The problem ▸ Search the records below for the word "picture" and show every line where it occurs.

Entries provided ▸
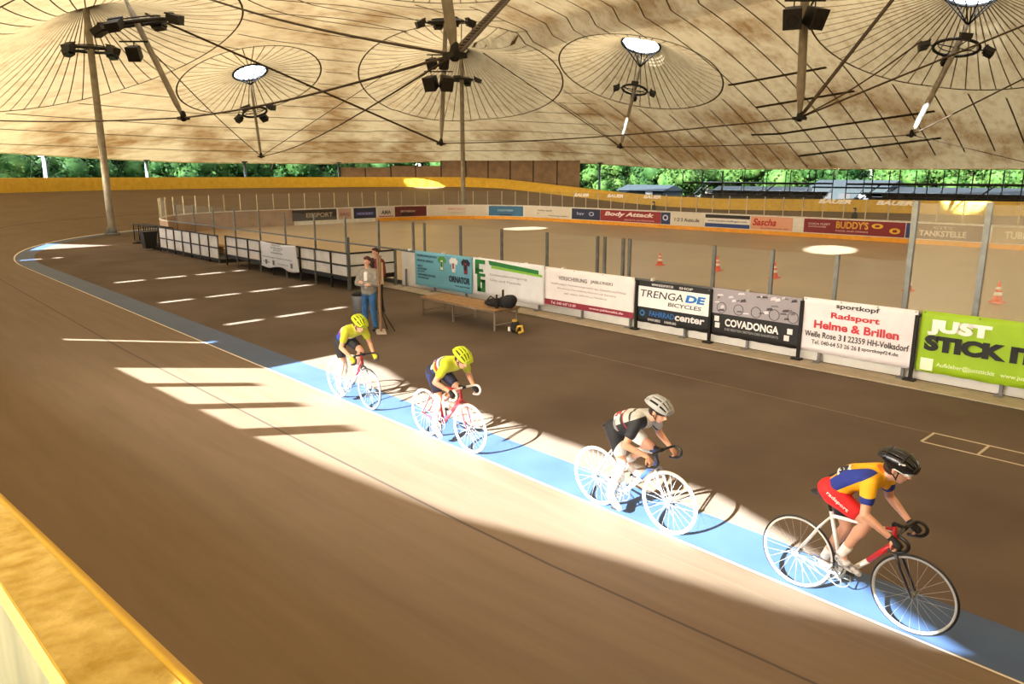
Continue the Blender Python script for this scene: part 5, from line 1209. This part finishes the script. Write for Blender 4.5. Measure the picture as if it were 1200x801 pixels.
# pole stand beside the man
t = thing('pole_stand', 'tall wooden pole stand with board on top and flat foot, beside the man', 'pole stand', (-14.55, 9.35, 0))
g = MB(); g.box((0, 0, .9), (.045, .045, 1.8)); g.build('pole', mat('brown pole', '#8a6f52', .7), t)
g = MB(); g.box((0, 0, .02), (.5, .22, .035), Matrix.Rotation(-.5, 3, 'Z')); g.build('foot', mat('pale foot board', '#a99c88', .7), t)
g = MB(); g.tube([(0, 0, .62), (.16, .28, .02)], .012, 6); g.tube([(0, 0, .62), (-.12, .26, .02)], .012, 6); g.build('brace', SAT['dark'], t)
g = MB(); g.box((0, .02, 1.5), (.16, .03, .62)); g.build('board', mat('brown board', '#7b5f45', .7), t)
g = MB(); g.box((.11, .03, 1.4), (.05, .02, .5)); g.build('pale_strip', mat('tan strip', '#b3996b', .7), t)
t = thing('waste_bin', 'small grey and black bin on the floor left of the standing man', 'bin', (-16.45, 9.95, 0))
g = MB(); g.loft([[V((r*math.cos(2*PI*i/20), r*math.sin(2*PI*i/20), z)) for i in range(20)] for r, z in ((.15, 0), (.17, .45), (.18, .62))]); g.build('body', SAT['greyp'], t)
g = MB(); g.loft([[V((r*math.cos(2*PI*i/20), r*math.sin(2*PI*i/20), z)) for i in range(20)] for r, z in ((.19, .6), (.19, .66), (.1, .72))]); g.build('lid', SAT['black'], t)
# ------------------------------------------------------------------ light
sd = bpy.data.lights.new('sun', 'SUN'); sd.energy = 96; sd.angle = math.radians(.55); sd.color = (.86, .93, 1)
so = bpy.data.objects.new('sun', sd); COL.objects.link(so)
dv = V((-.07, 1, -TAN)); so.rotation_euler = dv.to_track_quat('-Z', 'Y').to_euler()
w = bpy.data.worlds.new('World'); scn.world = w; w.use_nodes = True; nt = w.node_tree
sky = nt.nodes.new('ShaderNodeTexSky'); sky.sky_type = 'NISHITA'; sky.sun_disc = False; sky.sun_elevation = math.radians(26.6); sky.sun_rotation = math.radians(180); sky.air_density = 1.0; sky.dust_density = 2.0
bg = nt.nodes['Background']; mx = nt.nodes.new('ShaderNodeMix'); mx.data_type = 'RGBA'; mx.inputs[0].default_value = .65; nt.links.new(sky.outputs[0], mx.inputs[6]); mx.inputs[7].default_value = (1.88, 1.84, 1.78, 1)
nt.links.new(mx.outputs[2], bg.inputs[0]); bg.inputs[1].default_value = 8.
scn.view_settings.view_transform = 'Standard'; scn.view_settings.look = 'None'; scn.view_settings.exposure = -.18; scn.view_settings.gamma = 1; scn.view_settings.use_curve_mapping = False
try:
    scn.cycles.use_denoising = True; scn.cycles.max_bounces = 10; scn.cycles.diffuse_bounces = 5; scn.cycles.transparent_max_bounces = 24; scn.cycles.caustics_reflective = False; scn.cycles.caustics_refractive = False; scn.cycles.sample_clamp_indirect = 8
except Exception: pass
---
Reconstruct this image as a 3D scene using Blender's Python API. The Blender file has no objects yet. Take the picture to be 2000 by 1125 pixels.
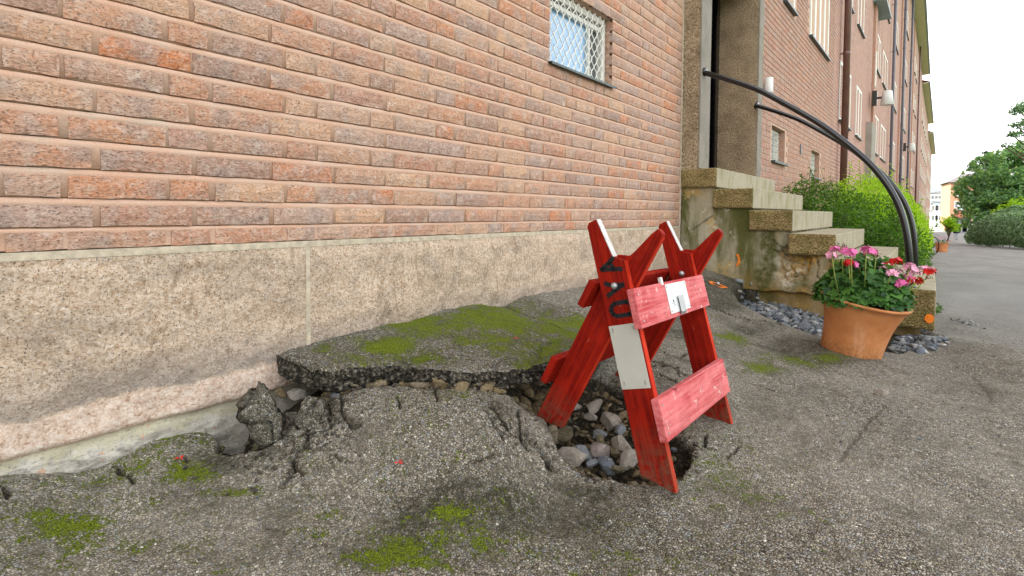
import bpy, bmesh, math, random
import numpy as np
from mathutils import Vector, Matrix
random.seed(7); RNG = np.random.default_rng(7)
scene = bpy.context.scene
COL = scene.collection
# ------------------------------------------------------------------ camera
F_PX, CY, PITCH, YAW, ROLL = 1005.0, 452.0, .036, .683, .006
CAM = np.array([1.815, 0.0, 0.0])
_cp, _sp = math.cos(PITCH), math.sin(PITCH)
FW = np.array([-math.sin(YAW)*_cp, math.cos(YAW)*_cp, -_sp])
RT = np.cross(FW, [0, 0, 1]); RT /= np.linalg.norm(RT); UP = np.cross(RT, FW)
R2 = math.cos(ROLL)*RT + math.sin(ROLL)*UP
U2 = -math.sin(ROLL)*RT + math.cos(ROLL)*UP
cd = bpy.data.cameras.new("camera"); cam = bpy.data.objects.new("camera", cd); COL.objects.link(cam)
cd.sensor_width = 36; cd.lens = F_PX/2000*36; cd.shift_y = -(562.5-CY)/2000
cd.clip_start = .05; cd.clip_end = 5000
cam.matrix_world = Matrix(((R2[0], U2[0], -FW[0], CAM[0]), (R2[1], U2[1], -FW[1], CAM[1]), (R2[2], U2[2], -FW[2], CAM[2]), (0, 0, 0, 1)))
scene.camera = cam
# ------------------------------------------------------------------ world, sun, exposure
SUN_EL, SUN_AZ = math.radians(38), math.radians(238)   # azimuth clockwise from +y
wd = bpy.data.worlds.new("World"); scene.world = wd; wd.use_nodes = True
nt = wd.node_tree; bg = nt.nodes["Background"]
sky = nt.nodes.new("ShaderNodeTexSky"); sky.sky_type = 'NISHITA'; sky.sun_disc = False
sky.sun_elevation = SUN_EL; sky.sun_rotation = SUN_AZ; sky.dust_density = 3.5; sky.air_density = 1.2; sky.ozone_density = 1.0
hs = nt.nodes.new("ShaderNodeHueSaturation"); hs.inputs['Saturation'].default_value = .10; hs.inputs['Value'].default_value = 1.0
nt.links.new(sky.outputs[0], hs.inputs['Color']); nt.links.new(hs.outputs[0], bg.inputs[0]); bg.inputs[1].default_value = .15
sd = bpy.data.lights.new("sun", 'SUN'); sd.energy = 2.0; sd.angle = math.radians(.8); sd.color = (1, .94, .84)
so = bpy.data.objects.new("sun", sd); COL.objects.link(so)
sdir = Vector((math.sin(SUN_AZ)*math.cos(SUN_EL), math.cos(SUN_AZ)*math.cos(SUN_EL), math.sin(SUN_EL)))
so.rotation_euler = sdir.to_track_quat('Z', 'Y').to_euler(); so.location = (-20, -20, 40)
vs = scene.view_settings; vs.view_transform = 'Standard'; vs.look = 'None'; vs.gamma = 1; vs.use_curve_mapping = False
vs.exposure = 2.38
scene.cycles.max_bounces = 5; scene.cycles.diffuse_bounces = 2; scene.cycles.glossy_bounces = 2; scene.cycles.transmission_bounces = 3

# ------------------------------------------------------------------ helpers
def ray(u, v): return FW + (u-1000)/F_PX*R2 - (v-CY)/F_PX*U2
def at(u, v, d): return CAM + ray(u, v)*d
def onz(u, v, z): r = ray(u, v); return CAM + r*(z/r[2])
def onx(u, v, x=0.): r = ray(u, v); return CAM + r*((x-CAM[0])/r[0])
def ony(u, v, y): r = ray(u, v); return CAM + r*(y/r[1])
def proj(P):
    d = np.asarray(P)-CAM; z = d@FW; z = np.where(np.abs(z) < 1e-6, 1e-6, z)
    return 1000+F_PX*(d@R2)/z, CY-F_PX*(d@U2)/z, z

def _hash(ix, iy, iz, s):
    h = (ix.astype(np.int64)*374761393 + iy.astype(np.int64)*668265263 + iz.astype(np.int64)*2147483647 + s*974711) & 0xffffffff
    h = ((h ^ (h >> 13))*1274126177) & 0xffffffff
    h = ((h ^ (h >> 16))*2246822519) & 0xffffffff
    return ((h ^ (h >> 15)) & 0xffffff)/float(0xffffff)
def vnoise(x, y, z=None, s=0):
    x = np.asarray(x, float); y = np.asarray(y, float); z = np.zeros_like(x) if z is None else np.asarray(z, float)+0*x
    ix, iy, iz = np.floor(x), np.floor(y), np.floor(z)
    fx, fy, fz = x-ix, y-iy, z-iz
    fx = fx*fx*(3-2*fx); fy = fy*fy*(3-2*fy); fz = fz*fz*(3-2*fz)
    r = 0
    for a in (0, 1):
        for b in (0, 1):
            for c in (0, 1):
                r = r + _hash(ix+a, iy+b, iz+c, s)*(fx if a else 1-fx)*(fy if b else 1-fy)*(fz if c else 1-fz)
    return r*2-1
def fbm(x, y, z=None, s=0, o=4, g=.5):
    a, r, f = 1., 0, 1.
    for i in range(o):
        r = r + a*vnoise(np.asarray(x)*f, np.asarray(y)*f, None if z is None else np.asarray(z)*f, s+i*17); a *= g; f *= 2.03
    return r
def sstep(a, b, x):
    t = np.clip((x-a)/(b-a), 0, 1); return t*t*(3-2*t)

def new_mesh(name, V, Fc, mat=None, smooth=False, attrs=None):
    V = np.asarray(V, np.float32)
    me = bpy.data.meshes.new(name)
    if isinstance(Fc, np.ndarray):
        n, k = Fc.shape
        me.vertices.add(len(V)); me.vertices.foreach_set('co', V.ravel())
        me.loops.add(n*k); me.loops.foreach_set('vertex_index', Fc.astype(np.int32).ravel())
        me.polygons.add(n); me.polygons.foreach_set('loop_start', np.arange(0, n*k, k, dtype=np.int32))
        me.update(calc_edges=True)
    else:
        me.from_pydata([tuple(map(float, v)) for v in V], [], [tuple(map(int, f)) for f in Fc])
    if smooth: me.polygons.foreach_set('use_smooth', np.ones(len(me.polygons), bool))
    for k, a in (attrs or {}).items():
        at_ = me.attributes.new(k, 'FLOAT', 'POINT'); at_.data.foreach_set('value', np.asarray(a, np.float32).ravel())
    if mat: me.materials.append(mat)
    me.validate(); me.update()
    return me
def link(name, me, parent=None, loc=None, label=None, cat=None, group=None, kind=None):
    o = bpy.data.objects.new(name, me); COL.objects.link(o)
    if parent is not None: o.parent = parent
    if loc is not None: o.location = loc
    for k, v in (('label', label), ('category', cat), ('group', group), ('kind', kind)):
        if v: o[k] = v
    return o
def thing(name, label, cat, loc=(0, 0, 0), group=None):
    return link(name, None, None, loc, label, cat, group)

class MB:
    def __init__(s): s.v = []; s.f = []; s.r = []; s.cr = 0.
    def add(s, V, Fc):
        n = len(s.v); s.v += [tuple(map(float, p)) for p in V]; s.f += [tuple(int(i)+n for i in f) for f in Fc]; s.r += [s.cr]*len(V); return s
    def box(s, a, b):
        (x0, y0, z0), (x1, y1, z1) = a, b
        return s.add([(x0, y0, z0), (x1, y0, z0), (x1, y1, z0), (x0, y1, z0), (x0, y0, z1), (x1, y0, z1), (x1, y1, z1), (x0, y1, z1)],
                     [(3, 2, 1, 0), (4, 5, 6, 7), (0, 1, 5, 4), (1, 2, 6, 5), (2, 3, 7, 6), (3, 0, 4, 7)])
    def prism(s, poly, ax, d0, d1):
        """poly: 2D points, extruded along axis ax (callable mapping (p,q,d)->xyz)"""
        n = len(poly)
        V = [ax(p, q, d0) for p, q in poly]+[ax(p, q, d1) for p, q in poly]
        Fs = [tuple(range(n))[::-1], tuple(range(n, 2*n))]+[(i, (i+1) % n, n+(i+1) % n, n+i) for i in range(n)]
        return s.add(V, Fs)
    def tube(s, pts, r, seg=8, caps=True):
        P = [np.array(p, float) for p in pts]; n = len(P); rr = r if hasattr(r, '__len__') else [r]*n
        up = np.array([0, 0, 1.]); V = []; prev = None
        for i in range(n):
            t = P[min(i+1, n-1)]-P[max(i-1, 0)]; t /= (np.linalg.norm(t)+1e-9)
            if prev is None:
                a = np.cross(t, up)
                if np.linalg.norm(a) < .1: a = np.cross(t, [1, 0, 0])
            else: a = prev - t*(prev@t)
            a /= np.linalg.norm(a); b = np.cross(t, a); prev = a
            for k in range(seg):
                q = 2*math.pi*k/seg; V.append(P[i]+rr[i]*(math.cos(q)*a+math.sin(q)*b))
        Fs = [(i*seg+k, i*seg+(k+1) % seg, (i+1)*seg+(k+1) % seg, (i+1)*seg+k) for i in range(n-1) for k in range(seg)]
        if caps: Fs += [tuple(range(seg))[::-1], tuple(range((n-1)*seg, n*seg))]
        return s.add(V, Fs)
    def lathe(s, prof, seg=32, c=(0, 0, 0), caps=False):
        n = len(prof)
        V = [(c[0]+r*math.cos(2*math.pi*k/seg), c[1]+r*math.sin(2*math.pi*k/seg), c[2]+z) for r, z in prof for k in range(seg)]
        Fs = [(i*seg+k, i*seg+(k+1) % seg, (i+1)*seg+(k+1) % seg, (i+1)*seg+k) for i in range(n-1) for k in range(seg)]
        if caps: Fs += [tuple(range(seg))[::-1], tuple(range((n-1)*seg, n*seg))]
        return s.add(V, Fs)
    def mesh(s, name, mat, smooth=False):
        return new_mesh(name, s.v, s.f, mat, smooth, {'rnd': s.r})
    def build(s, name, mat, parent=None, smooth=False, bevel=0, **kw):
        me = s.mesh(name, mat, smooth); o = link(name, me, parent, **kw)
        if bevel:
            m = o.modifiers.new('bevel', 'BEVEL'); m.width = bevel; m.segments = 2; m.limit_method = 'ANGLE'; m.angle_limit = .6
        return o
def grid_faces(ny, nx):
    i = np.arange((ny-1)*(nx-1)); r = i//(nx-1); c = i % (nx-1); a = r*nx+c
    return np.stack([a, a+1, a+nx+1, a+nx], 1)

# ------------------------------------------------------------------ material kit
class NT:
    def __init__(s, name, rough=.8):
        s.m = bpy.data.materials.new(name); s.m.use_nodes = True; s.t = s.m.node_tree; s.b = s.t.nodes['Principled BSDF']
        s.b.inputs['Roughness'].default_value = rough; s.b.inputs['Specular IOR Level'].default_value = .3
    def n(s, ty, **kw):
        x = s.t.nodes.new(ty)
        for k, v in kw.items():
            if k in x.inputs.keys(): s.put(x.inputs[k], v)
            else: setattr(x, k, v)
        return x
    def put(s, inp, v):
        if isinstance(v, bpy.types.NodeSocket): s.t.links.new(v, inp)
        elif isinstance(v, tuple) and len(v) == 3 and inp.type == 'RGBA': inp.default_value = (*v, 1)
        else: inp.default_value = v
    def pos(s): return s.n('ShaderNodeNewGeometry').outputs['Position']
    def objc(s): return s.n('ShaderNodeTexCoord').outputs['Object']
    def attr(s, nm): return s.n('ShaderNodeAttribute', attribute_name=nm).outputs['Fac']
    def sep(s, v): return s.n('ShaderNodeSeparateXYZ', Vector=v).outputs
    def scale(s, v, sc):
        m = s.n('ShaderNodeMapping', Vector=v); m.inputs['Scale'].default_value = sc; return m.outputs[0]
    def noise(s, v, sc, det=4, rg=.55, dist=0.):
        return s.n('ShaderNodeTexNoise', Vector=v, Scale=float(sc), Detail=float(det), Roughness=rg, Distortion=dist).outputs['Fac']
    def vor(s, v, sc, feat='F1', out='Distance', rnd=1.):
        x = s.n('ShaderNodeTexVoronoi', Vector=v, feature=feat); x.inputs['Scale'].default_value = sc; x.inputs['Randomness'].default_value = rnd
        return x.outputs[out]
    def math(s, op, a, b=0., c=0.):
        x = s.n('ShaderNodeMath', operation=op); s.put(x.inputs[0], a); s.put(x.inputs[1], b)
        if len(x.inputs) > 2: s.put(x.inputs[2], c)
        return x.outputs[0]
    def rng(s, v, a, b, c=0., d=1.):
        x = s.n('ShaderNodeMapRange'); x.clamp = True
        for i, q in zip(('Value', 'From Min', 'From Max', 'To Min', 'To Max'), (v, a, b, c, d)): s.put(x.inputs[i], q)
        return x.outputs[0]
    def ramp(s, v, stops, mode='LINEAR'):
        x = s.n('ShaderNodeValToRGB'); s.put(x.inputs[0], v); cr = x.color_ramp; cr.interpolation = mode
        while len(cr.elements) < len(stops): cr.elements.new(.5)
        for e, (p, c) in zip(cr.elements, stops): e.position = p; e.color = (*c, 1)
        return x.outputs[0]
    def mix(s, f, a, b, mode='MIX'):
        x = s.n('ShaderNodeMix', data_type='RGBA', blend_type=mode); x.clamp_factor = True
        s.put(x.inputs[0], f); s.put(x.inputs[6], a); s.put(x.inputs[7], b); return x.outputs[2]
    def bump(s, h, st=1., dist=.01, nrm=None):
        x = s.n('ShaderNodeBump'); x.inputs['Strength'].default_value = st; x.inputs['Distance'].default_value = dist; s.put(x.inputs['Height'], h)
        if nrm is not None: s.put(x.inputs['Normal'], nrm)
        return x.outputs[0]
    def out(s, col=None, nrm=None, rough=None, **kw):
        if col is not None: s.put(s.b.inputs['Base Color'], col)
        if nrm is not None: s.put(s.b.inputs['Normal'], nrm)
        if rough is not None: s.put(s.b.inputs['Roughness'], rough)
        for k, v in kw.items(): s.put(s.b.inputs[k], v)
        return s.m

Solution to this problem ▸
Continue the Blender Python script for this scene: part 5, from line 1209. This part finishes the script. Write for Blender 4.5. Measure the picture as if it were 1200x801 pixels.
Reconstruct this image as a 3D scene using Blender's Python API. The Blender file has no objects yet. Take the picture to be 2000 by 1125 pixels.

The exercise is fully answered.